Wednesday, October 1, 2014

Image of the Month: October 2014

Putting aside the usual abstract adventure I've typically been showcasing for Image of the Month, I decided to go old school with a classic black & white.  This weekend I had the opportunity to participate in the recognition of the first women's field hockey varsity team at University of Michigan, or as they are often referred to as Team 1  (year of 1973).  

Watching the current University of Michigan's women's team play Rutgers and celebrate the dedication of the new Phyllis Ocker Field & and Athletic Center I decided to use the vintage approach of black & white as an homage to the earlier times of 1973 when the first field hockey varsity team hit the field.  There's something to be said for the simplicity of black and white as it removes the distraction of color that often impedes the viewer from focusing on the content of the image as opposed to fixating on the attention grabbing color.  

The other reason this image made the cut for the October showcase is the composition.  As previously inferred, simplicity is typically neglected and an understated art form that is too often ignored as a basic element of composition.  Or in other words, the Gestalt psychology principles can lead to more dynamic tension filled with lines, form, tension and overall excitement.
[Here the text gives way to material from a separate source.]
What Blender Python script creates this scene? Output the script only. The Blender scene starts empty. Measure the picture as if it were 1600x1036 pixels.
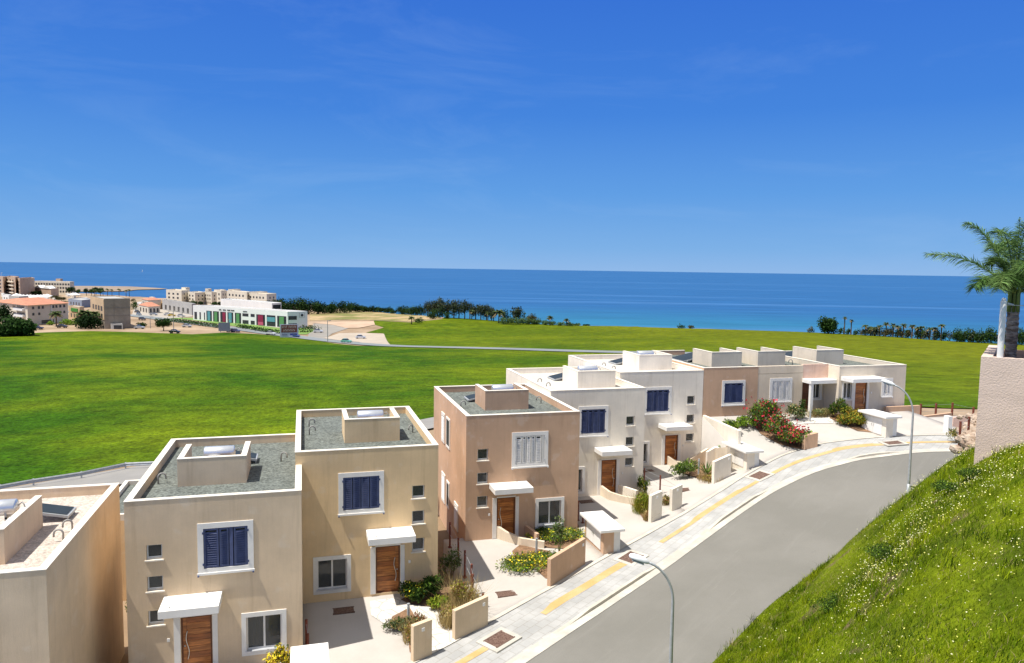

Just as a refresher, here's the basic principles of Gestalt psychology as it applies to photography:
  1. Figure-Ground.  Are you able to differentiate a form from its surroundings? This helps to control your audience's perception of what to focus on.  Here the players are distinctly set apart from their surroundings of the open field surface.
  2. Proximity.  Elements placed close to each other is often perceived as one group.  In this case the closeness of a large number of teammates and field officials unifies them together and is perceived by your eye as one large object.
  3. Symmetry & Balance.  This is based on the Golden Ratio or Rule of Thirds.  You can direct the viewer's focus onto a select area of the image by creating equilibrium, whether it's symmetrical or in the above image, an asymmetrical balance.  This placement of the team in the upper third immediately places interest in that area.
  4. Similarity.  Elements that have similarities will often be viewed together as a group or pattern.  Deliberate use of similarity can add more meaning to an image.
  5. Continuity.  Here the viewer's eye is compelled to move in a direction inferred by the composition.  In this image, the field lines that converge at the center of the team's gathering compels the viewer to follow the leading lines to the central focal point....the team.
  6. Closure.  It's about giving the brain enough information so that it can finish forming figures even if they aren't explicitly in the image itself.  It's closely related to Continuity and Similarity, the human brain follows contours and lines even when information is incomplete.  
This is all to say, consider your composition and the principles of Gestalt psychology when taking your next image.  And remember, simplicity is a beautiful thing.